As Heather Honare, Women's Refuge chief executive points out, the provocation defence rests on archaic notions about violence and offences to male privilege. And we have certainly seen that in action in our courtroom of late. One of the driving forces of abuse is embedded in a belief system of male entitlement. In “Issues of Intimate Violence” (1998) the author Raquel Bergen interviews male batterers and notes that a theme of self-righteousness and male entitlement pervades the men’s accounts. The batterer’s made excuses of ‘loss of control’ and ‘provocation’ but their objective, through their violence, was to show their partners how far they would go in maintaining control. This is an all too familiar story for many women, and a transparently inadequate argument for a legal defence.

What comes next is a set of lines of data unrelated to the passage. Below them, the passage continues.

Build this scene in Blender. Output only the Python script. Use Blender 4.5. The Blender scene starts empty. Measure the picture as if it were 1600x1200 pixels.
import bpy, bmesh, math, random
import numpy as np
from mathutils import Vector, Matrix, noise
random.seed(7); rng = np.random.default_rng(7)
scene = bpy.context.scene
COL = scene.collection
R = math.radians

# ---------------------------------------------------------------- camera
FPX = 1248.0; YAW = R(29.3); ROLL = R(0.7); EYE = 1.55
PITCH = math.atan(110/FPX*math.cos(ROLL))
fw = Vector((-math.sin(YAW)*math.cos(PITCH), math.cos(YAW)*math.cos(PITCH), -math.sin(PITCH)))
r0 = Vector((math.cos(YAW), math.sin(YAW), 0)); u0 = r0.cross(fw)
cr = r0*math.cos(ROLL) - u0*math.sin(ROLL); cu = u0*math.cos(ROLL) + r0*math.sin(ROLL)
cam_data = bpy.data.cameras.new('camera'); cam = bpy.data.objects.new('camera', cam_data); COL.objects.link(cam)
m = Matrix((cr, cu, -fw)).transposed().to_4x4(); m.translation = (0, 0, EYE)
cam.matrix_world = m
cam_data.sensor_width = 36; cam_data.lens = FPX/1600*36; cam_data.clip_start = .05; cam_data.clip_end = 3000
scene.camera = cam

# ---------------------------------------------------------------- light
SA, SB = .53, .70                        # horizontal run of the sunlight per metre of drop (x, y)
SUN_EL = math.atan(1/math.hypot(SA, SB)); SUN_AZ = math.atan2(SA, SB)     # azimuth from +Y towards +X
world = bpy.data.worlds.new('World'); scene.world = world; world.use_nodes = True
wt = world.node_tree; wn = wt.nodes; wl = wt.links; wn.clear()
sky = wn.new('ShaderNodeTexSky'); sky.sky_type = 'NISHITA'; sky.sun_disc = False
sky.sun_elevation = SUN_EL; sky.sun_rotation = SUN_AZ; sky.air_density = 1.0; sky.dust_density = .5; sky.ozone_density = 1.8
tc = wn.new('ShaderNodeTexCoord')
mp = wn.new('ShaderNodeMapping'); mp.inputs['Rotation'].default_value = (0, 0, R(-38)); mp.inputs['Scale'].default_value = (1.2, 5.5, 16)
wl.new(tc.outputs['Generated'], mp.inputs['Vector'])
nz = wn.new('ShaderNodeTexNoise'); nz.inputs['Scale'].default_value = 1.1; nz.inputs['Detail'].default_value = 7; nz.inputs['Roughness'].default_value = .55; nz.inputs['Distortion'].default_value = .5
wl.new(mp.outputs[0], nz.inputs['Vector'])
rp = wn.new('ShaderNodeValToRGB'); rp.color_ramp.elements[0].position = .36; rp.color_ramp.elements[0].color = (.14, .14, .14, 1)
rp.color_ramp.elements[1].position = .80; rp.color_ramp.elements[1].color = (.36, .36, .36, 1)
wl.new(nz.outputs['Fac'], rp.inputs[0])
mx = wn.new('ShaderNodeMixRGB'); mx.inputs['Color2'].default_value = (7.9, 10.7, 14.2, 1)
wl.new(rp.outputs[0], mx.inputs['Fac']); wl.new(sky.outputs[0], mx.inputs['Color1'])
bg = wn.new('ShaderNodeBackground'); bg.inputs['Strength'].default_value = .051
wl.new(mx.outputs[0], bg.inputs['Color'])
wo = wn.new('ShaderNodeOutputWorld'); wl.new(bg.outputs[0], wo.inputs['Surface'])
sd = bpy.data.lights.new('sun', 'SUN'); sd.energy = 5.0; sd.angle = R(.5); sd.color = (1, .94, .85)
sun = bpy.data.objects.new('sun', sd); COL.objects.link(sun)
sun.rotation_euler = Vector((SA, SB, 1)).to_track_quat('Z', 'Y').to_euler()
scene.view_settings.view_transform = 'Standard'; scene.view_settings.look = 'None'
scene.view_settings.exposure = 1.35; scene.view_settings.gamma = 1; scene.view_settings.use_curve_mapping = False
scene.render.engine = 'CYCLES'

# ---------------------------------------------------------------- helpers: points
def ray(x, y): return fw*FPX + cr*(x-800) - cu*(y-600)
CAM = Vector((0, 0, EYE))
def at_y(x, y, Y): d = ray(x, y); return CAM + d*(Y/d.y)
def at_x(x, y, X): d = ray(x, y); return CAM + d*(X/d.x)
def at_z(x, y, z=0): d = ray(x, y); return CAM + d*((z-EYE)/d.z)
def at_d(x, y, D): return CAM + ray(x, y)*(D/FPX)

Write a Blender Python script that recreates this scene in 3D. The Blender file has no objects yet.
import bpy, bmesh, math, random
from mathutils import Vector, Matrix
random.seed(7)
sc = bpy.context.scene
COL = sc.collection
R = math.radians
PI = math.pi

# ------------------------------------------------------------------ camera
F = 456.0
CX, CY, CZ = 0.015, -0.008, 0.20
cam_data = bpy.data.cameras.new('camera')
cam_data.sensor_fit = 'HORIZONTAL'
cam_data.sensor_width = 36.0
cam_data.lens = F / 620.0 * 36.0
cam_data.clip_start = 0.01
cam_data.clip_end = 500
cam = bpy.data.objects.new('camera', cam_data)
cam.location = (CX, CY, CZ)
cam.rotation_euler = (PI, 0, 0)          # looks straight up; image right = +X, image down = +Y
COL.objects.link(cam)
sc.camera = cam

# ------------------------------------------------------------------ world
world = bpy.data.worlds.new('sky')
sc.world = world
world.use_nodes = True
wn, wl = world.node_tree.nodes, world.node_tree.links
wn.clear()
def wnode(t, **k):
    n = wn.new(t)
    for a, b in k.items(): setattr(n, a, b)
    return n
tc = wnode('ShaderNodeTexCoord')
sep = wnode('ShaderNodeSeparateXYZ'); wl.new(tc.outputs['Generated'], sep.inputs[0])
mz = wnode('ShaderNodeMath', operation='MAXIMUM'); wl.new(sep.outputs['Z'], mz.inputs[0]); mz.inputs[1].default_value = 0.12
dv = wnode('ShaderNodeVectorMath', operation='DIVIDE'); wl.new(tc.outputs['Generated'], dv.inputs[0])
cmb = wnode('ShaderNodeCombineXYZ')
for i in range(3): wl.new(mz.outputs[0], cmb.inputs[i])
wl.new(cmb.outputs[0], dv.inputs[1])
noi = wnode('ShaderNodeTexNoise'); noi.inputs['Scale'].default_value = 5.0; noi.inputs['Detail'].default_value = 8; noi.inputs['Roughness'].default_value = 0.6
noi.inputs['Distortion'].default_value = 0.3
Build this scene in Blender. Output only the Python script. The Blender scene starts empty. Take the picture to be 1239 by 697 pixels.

However, as I earlier cautioned, throwing out the provocation defence leaves some knots untied. As stated in ‘Murder Defence’, Christchurch Press, July 24th, by removing the partial provocation defence “NZ will end its practice of partially excusing individuals who intentionally kill after being provoked, by ensuring that those who do are convicted of murder”. That sounds great, except that by its removal it will also mean that some will have absolutely no recourse at all.

Although Honare specifically address issues of male privilege, this discounts the women who murder their partners and evoke provocation as a response to continued abuse, not a desire to wield power and control. Therefore, women legitimately suffering from ‘battered woman syndrome’, which certainly does not stem from grandiose ideas of female entitlement, would be left out in the cold if they can no longer assert provocation.

The Law commission has rejected alternatives including modifying self-defence and the inclusion of diminished responsibility. Power believes that the sentencing itself should deal with these issues, which leaves it in the hands of the judge not jury. But as stated by Dr Chris Gallavin in the Christchurch Press, 24th July “its removal without replacement is problematic”. Therefore, although the removal of the provocation defence in itself will be a welcomed move, I can’t help but be nervous about others who, through genuine extenuating circumstances, may be left will no legal recourse for defence at all.